The 'Full Member' nonsense was only introduced as a political tool anyways. Once the ICC put 'growing the game' on it's todo list, the powers to be wrote that in to ensure that they got to control sport no matter how popular it got.
I obviously am not asking for places where cricket got popular in the pre-historic times because of them being British colonies or very closely linked to British colonies. I somehow suspect that model is not going to work any more.
The only notable country which was not a colony and developed a cricket following was Afghanistan and they did so only when the country was torn in pieces and millions had to flood to Pakistan.
If you rule out 'people who know the game going to teach a local population' as a way of growing the sport, then yea, it's impossible to grow. What kind of nonsense logic is that? Every sport ever has spread via expats (sometimes colonizers) teaching the local population.
There are Zero countries where cricket has gotten popular because of any actual marketing.
A) This is just blatantly ignorant. Thailand women have played in the world cup (and should be playing in this one), while Japan U19 qualified for the U19 WC as well. Their teams were made up with players who learnt the game in their country. Nepal has a massive cricket fanbase, PNG is comprised of entirely local players, as are teams like Vanuatu and Uganda who are currently on World Cup pathways. Brazil has an entirely professional women's team setup now too, and there are top quality cricket facilities in places like Oman, Malaysia, UAE and Thailand. The sport has gained popularity in a ton of places outside the traditional nations. Bermuda has an entire weekend public holiday dedicated to celebrating an annual 2-Day cricket match between the two biggest clubs in the nation, which is broadcast live on TV and attended by thousands of fans (Google the Emancipation Day Cup Match). Cricket is good and likeable.
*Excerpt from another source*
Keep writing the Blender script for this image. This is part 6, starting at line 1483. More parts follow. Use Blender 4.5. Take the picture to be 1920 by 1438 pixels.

B) The ICC doesn't actually do any actual marketing. That's the problem. Their vision of growing the sport is limited to sending out Criiio kits to associate nation cricket boards and assigning a token amount of funding to run complicated pathway tournaments that barely have any information or coverage available on them. Even 'real' cricket fans have no ****ing idea what's going on, how do you expect non fans to learn anything? If the ICC actually cared about growing the sport, they'd host Test/ODIs/T20Is in emerging countries, have larger World Cups, assign fairer amounts of funding and
let teams play Test matches if they want to. Countries like Argentina have been playing and hosting FC cricket longer than Ireland or Afghanistan have, and even Hong Kong have been playing multiday cricket vs Shanghai/Malaysia/Singapore/Thailand since the early 1900s. This is not an alien concept. The only reason the sport isn't more popular is because it suits the ICC to keep it a elite club.